I wish to discuss some of the myths in the motion. We reject the notion implicit in the Fianna Fáil motion that this contributes in any way significantly to increases in the cost of insurance. Even if the industry had to pay out the entire €19 million bill tomorrow, it would only be a drop in the ocean of the increases introduced in recent years. This is a myth peddled by the industry. When I met representatives from the industry privately and when they came before the committee it was at the top of their agenda, but it does not stand up to scrutiny and no report commissioned by the Oireachtas committee or the Government stands over this claim. Without doubt, the industry needs clarity on the legal situation, but to present this as a means of tackling the rip-off of recent years is false.

There is also an insinuation it was fully down to lax foreign regulators but this is not the entire story. Setanta Insurance was an Irish company with an Irish director and Irish shareholders right up to the end. The Maltese certainly should have done a better job, but the Irish Central Bank allowed the company to continue to sell insurance for a number of months after it knew of issues. I know this through freedom of information requests. It is not unprecedented that an Irish insurer would behave recklessly and go bust. We have a terrible track record in this country and €1.1 billion is the cost.

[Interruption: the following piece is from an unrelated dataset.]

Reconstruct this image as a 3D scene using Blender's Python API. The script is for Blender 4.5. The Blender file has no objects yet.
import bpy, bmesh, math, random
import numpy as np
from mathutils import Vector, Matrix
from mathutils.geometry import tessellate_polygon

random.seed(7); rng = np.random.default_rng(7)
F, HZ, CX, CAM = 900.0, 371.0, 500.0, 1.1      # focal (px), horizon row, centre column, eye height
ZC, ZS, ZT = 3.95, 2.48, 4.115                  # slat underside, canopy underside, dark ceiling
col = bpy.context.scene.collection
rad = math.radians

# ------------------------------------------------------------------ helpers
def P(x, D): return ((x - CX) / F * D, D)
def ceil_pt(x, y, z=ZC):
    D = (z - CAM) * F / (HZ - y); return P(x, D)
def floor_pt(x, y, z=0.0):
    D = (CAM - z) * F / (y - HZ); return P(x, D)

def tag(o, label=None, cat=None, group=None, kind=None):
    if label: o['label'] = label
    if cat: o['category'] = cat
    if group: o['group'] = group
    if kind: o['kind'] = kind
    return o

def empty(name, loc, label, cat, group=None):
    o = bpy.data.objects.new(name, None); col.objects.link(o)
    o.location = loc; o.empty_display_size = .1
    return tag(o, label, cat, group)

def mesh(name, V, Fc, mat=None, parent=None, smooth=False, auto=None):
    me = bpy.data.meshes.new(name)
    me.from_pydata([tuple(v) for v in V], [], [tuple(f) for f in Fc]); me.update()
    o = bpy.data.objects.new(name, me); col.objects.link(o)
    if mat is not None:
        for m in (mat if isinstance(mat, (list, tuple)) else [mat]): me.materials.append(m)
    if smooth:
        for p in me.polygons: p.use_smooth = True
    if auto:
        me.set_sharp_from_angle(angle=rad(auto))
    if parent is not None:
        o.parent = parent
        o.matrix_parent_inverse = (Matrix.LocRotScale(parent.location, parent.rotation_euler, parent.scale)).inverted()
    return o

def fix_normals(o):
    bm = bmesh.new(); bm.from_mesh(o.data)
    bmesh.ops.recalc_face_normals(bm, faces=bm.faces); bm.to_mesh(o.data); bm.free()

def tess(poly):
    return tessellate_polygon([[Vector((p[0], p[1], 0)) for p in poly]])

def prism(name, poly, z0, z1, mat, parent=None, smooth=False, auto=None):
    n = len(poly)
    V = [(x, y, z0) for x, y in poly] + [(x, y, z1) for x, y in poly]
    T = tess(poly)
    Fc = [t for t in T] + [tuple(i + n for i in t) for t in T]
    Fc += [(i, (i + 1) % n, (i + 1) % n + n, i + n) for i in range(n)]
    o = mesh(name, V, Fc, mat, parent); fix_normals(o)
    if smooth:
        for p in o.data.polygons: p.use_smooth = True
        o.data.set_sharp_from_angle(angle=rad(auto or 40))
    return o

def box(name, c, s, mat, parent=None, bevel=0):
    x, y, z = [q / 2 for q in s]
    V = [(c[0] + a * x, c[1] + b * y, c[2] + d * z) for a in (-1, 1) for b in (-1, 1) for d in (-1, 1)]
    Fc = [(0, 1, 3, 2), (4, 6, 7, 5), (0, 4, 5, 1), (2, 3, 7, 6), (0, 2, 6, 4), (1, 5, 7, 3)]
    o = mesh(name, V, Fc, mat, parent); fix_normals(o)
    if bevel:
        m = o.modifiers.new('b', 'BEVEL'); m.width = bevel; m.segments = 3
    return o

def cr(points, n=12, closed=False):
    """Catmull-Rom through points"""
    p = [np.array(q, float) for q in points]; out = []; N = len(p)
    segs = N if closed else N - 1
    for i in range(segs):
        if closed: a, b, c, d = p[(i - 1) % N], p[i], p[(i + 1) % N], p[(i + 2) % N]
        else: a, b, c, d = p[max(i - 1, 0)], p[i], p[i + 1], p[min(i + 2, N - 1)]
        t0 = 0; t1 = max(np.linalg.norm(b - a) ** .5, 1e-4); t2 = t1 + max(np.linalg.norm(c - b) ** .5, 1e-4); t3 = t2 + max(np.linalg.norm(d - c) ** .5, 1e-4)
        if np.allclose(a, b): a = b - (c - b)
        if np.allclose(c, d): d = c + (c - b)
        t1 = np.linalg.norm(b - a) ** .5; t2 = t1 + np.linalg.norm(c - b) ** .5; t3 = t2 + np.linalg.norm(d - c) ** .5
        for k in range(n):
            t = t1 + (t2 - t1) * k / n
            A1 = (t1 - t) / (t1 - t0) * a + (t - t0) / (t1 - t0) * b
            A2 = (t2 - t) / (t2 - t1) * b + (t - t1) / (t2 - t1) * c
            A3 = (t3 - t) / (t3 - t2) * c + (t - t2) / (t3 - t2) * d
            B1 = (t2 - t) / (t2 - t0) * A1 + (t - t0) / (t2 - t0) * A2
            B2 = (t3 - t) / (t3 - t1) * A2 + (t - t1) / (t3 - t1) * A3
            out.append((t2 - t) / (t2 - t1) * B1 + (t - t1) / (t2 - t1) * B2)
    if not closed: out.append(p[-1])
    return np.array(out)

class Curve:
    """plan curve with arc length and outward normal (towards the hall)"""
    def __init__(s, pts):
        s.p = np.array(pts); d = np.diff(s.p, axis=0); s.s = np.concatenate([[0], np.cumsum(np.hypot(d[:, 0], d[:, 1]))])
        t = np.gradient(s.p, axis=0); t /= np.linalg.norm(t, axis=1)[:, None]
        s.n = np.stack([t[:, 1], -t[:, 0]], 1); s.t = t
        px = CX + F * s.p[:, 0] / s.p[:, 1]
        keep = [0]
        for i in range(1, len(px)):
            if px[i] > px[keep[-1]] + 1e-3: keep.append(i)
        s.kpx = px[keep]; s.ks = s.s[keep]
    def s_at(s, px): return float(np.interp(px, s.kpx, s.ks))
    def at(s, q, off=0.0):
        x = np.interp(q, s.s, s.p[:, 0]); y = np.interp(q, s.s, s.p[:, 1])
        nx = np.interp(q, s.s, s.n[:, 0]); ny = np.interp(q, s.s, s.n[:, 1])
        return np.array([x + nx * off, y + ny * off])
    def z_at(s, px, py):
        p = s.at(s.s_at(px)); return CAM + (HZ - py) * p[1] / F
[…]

I ask Fianna Fáil to let us know whether it no longer supports the passporting of financial firms throughout the EU, because this would be a major shift in policy by the party and it is not clear from the motion. My big concern is nothing will happen. The Government will abstain and the ICF will not pay out. It is good we are drawing attention to it, but this should have been sorted out several years ago. We should have amended the legislation and allowed for the ICF to pay out. Doing it in the mouth of a Supreme Court ruling is not the time to do it, but it is a welcome focus on the issue.